Szelega v. O'Hara

159 A.D.2d 890 | N.Y. App. Div. | 1990

Casey, J.

*891This appeal constitutes the third time the parties have been before this court in litigation arising out of the ownership and control of defendant Farega Realty Corporation (hereinafter the corporation), a small corporation whose only asset is an apartment building (see, Matter of Farega Realty Corp. [Szelega], 132 AD2d 797; Matter of Szelega v Farega Realty Corp., 97 AD2d 874). Plaintiffs, as minority shareholders, commenced this derivative action when defendant Dolores O’Hara, an officer, director and the majority shareholder, obtained authorization for the corporation to execute a $159,-000 note and mortgage in her favor for the purpose of repaying the principal and interest on various loans to the corporation made by O’Hara. Following a nonjury trial, Supreme Court found, inter alia, that O’Hara had made payments to the corporation totaling $85,552.08 during the period 1970 to 1980 and that these payments were loans to be repaid upon demand. Supreme Court held that, as demand obligations, the Statute of Limitations began to run when the loans were made and that since six years had expired, the loans were unenforceable when O’Hara obtained authorization for the corporate note and mortgage. Thus, Supreme Court concluded, O’Hara breached her fiduciary duty to the corporation by placing her own interest over that of the corporation when she obtained the corporate note and mortgage in repayment of the unenforceable demand obligations.

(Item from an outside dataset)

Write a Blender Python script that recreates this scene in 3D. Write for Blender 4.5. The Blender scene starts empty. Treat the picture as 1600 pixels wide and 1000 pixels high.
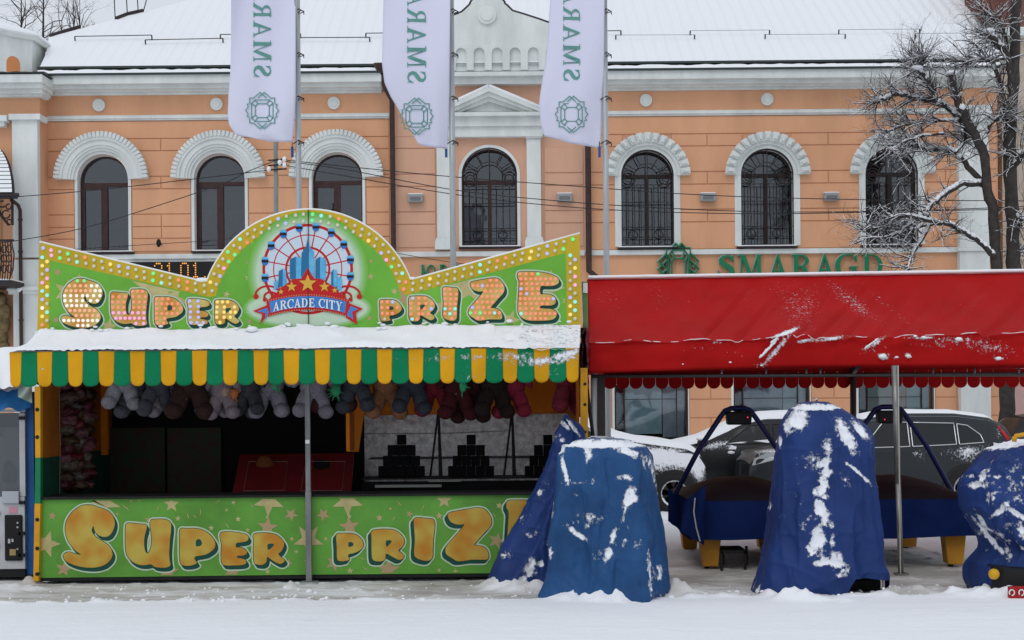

On appeal, defendants claim that there were additional loans to the corporation and repayments by the corporation to O’Hara subsequent to January 1981, which would remove the Statute of Limitations problem. The record, however, supports Supreme Court’s finding of no repayments, as well as its findings that all of the loans covered by the note and mortgage occurred during the period 1970 to 1980 and that the loans were demand obligations. The claim that there was a mutual or open running account between the corporation and O’Hara is also unsupported by the record, as found by Supreme Court, since there was no evidence of offsetting claims or mutual debits and credits (see, Donahue-Halverson, Inc. v Wissing Constr. & Bldg. Servs. Corp., 95 AD2d 953). Nor do we find any merit in defendants’ claim that plaintiffs should be estopped from asserting the Statute of Limitations as a defense. Assuming that plaintiffs could be estopped from asserting a defense on behalf of the corporation (see, Evangelista v Longo, 13 AD2d 835), we find insufficient evidence of any *892conduct by plaintiffs which would justify such a result, particularly since O’Hara clearly excluded plaintiffs from the management of the corporation during the relevant period. Defendants’ claim that the loans were actually capital contributions has no support in the record, and we find no error in Supreme Court’s order of an accounting. The judgment should be affirmed in its entirety.

Judgment affirmed, with costs. Mahoney, P. J., Kane, Casey, Levine and Mercure, JJ., concur.